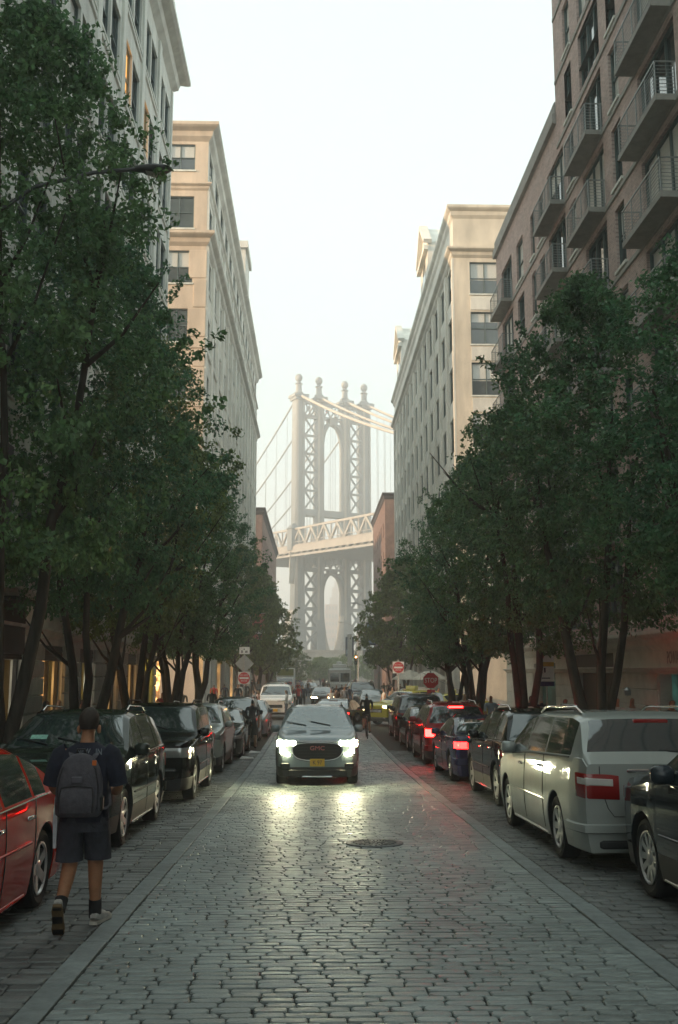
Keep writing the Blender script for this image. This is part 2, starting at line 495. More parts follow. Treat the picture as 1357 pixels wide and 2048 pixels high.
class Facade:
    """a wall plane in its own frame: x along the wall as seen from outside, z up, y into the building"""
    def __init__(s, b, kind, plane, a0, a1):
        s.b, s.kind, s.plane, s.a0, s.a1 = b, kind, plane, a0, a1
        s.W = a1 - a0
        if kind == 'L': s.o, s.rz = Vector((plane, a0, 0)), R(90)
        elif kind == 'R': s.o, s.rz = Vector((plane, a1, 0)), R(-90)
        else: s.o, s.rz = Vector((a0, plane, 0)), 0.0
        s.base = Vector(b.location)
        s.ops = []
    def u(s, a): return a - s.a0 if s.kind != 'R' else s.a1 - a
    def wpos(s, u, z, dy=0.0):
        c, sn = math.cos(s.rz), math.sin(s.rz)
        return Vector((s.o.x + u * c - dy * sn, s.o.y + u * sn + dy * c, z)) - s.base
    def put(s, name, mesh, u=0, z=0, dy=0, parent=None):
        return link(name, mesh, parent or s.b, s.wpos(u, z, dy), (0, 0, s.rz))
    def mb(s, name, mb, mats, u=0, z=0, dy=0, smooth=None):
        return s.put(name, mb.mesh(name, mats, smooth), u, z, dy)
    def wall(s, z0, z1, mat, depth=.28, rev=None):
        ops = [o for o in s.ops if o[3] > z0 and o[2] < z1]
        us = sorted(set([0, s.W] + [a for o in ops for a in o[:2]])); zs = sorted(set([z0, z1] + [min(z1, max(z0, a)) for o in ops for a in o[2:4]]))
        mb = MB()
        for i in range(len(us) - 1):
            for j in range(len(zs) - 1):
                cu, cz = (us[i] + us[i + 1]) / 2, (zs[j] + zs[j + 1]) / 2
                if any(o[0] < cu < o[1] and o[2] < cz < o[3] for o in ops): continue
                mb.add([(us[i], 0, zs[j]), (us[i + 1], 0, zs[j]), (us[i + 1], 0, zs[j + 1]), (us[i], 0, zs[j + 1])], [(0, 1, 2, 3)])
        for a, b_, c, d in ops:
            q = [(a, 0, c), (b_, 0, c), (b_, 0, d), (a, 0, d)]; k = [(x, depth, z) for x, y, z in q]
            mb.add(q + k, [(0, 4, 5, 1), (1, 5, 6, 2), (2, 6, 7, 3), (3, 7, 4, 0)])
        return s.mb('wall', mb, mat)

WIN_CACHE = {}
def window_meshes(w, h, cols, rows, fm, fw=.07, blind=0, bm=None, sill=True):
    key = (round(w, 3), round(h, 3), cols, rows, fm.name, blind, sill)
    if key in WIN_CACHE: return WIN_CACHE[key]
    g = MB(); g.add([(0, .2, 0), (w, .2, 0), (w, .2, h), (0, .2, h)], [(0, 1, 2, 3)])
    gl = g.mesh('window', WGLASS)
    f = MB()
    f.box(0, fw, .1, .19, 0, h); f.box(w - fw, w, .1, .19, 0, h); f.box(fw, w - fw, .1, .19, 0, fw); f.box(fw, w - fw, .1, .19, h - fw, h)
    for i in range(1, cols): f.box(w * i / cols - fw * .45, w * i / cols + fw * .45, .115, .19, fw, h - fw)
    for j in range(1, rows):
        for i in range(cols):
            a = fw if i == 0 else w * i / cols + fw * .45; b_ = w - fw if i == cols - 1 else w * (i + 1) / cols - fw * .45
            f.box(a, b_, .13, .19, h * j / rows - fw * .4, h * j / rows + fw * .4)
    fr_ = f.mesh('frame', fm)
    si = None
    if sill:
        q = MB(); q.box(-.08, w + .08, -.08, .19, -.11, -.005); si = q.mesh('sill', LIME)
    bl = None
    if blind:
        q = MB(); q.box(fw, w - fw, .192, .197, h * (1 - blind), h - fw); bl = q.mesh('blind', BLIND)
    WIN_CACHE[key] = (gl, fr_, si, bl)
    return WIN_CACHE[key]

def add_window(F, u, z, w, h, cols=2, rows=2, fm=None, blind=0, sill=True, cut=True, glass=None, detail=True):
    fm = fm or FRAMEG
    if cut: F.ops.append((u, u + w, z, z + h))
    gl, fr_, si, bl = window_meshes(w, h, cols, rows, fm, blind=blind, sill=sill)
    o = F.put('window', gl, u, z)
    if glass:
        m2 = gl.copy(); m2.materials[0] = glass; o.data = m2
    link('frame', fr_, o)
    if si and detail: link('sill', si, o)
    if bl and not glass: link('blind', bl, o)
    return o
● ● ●
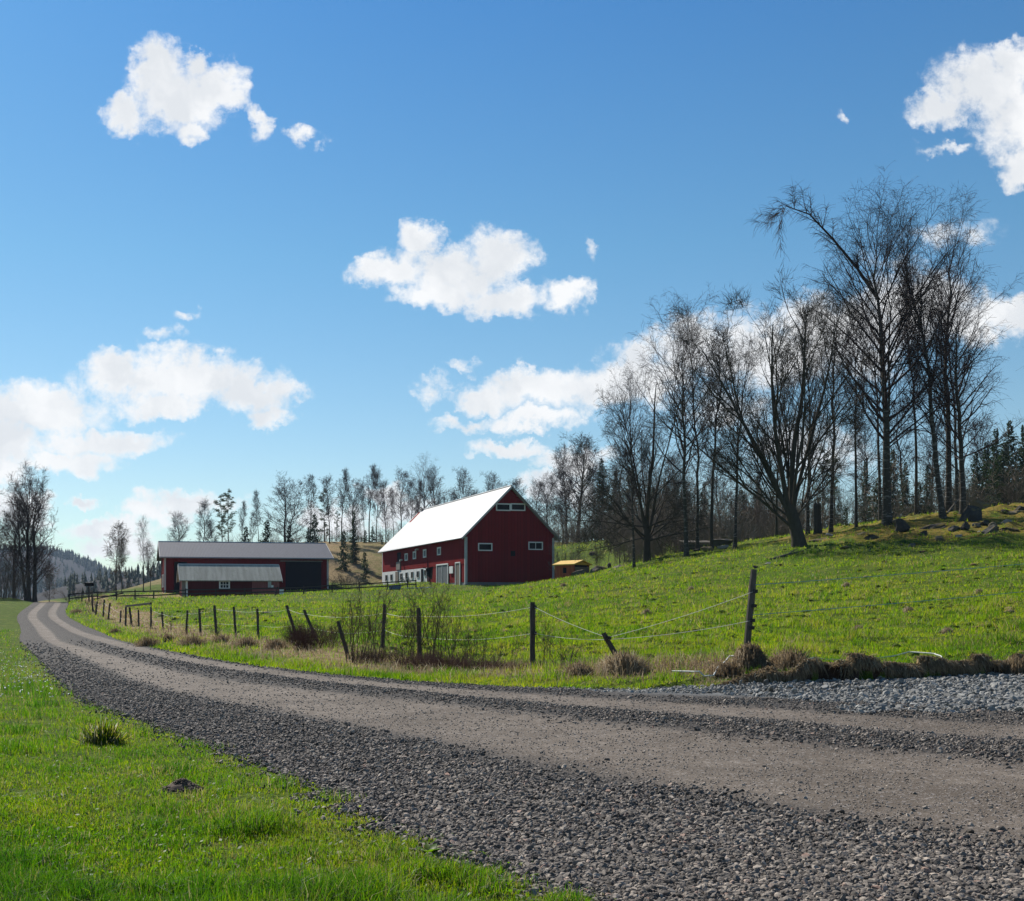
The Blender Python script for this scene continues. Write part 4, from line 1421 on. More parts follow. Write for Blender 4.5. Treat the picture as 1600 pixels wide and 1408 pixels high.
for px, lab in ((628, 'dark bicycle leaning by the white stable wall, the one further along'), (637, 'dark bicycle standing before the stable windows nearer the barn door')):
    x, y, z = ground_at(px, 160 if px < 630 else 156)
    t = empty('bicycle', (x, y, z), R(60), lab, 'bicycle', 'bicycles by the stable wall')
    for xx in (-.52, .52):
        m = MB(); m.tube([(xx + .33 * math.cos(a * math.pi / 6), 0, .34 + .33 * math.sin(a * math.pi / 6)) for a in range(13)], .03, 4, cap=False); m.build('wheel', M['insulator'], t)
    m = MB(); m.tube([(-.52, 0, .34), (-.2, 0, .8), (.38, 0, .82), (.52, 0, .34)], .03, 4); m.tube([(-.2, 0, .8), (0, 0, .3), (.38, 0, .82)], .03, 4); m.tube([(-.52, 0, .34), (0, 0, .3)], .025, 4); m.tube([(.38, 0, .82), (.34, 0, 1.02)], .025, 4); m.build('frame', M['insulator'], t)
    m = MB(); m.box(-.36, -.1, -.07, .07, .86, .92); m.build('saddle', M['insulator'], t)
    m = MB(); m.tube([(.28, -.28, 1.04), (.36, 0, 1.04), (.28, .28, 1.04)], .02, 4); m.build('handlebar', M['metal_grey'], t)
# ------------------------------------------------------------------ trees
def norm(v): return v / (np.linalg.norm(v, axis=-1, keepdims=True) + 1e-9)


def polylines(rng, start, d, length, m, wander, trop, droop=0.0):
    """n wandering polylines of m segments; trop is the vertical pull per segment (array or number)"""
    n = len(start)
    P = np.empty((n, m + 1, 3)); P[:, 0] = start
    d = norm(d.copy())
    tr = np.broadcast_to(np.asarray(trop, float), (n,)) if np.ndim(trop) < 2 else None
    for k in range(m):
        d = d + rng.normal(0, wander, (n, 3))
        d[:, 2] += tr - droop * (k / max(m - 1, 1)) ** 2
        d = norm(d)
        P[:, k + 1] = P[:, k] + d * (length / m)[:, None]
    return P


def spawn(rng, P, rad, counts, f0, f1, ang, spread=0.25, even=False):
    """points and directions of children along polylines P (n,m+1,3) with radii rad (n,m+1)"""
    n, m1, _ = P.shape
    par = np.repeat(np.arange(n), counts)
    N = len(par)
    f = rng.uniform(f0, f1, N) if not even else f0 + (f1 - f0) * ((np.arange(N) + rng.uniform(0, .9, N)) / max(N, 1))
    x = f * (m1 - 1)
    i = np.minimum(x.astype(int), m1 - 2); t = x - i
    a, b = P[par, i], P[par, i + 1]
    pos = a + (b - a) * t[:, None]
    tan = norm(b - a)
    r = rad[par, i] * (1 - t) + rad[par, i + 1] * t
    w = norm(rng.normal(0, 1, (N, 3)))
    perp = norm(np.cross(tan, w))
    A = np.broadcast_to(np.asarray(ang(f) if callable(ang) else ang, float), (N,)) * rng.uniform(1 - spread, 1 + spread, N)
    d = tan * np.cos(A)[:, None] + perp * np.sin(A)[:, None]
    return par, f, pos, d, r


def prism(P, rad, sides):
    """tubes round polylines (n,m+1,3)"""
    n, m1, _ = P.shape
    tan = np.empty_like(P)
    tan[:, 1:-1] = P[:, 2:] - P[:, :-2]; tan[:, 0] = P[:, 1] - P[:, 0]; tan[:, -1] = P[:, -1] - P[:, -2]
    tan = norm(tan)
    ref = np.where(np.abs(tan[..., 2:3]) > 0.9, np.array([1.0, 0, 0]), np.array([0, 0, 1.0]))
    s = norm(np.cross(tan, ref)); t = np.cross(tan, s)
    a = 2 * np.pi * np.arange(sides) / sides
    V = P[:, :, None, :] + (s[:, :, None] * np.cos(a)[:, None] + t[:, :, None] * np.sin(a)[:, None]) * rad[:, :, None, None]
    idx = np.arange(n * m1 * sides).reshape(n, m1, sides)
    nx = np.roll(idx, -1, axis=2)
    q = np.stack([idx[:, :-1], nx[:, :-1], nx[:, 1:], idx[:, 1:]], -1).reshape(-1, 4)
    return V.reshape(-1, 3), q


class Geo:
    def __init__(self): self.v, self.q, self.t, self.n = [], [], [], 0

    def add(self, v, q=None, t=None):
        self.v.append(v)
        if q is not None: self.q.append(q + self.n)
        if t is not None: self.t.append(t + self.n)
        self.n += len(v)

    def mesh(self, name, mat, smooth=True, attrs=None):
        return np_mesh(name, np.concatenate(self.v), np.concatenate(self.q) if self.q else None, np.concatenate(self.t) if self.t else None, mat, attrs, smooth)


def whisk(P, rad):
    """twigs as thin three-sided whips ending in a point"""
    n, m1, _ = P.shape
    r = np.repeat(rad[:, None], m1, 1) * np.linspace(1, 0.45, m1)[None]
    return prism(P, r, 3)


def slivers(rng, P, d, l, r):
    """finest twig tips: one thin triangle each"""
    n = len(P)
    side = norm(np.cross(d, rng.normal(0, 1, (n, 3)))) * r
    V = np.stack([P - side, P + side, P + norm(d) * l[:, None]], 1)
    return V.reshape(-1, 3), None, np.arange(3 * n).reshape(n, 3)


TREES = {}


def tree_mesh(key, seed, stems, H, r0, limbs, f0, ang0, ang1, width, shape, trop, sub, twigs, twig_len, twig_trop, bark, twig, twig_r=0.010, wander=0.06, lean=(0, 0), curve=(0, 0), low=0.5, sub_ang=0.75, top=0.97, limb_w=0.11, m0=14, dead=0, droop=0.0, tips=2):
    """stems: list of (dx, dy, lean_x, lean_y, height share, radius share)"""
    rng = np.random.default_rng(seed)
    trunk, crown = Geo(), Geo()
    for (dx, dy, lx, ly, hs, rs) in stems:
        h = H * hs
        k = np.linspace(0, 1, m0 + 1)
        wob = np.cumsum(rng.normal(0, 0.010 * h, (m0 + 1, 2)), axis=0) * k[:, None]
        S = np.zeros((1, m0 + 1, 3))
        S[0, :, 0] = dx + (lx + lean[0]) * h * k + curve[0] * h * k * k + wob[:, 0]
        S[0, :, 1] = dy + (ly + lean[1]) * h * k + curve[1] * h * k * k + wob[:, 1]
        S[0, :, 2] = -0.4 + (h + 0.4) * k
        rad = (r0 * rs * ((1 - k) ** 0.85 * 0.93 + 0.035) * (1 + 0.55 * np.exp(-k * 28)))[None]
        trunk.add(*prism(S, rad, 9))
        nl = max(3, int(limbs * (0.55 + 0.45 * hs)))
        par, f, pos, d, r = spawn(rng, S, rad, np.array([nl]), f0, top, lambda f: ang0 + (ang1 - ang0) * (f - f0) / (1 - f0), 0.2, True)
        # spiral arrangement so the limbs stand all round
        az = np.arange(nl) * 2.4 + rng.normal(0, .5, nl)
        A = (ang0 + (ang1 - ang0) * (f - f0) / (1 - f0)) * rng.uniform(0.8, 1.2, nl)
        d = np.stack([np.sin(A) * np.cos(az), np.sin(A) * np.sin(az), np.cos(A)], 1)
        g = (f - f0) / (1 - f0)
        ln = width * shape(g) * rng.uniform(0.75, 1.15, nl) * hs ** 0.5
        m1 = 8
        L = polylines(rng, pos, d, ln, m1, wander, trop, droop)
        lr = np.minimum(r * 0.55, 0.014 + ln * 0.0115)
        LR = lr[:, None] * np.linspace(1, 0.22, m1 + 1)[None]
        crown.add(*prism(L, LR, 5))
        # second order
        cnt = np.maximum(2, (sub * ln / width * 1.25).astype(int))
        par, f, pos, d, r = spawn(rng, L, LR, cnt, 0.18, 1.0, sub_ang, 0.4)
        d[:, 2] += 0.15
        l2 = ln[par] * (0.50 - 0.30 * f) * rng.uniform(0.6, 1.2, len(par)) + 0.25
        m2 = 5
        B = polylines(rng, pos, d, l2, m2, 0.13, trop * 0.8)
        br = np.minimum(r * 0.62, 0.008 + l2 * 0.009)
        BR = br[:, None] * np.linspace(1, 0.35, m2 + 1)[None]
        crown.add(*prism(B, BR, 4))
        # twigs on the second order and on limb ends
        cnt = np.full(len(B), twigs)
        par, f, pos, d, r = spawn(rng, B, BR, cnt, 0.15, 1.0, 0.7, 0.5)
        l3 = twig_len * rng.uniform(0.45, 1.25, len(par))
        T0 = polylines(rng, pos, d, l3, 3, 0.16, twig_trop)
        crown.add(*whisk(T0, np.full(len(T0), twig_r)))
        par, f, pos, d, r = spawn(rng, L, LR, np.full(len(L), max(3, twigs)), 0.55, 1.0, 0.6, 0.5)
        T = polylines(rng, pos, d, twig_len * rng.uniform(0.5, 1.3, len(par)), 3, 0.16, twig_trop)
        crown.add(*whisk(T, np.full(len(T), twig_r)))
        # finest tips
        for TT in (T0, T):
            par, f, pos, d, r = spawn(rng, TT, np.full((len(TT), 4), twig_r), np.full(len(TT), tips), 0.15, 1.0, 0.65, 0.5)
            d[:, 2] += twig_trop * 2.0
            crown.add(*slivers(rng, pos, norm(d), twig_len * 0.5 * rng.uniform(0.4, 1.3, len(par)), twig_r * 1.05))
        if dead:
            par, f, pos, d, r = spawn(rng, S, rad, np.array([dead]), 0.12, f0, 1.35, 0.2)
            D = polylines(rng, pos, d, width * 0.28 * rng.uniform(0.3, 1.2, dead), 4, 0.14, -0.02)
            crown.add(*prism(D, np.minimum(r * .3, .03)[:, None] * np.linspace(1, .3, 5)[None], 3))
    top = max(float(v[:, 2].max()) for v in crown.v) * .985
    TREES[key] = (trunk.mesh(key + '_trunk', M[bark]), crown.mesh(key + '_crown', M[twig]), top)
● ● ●
> [GOAL OF THE EXERCISE]: From the line that contains "Keep writing the" through the line that contains "return s.mb('wall', mb, mat)", reproduce every line exactly, both end lines included.

> [RESULT OF THE TASK]:
Keep writing the Blender script for this image. This is part 2, starting at line 495. More parts follow. Treat the picture as 1357 pixels wide and 2048 pixels high.
class Facade:
    """a wall plane in its own frame: x along the wall as seen from outside, z up, y into the building"""
    def __init__(s, b, kind, plane, a0, a1):
        s.b, s.kind, s.plane, s.a0, s.a1 = b, kind, plane, a0, a1
        s.W = a1 - a0
        if kind == 'L': s.o, s.rz = Vector((plane, a0, 0)), R(90)
        elif kind == 'R': s.o, s.rz = Vector((plane, a1, 0)), R(-90)
        else: s.o, s.rz = Vector((a0, plane, 0)), 0.0
        s.base = Vector(b.location)
        s.ops = []
    def u(s, a): return a - s.a0 if s.kind != 'R' else s.a1 - a
    def wpos(s, u, z, dy=0.0):
        c, sn = math.cos(s.rz), math.sin(s.rz)
        return Vector((s.o.x + u * c - dy * sn, s.o.y + u * sn + dy * c, z)) - s.base
    def put(s, name, mesh, u=0, z=0, dy=0, parent=None):
        return link(name, mesh, parent or s.b, s.wpos(u, z, dy), (0, 0, s.rz))
    def mb(s, name, mb, mats, u=0, z=0, dy=0, smooth=None):
        return s.put(name, mb.mesh(name, mats, smooth), u, z, dy)
    def wall(s, z0, z1, mat, depth=.28, rev=None):
        ops = [o for o in s.ops if o[3] > z0 and o[2] < z1]
        us = sorted(set([0, s.W] + [a for o in ops for a in o[:2]])); zs = sorted(set([z0, z1] + [min(z1, max(z0, a)) for o in ops for a in o[2:4]]))
        mb = MB()
        for i in range(len(us) - 1):
            for j in range(len(zs) - 1):
                cu, cz = (us[i] + us[i + 1]) / 2, (zs[j] + zs[j + 1]) / 2
                if any(o[0] < cu < o[1] and o[2] < cz < o[3] for o in ops): continue
                mb.add([(us[i], 0, zs[j]), (us[i + 1], 0, zs[j]), (us[i + 1], 0, zs[j + 1]), (us[i], 0, zs[j + 1])], [(0, 1, 2, 3)])
        for a, b_, c, d in ops:
            q = [(a, 0, c), (b_, 0, c), (b_, 0, d), (a, 0, d)]; k = [(x, depth, z) for x, y, z in q]
            mb.add(q + k, [(0, 4, 5, 1), (1, 5, 6, 2), (2, 6, 7, 3), (3, 7, 4, 0)])
        return s.mb('wall', mb, mat)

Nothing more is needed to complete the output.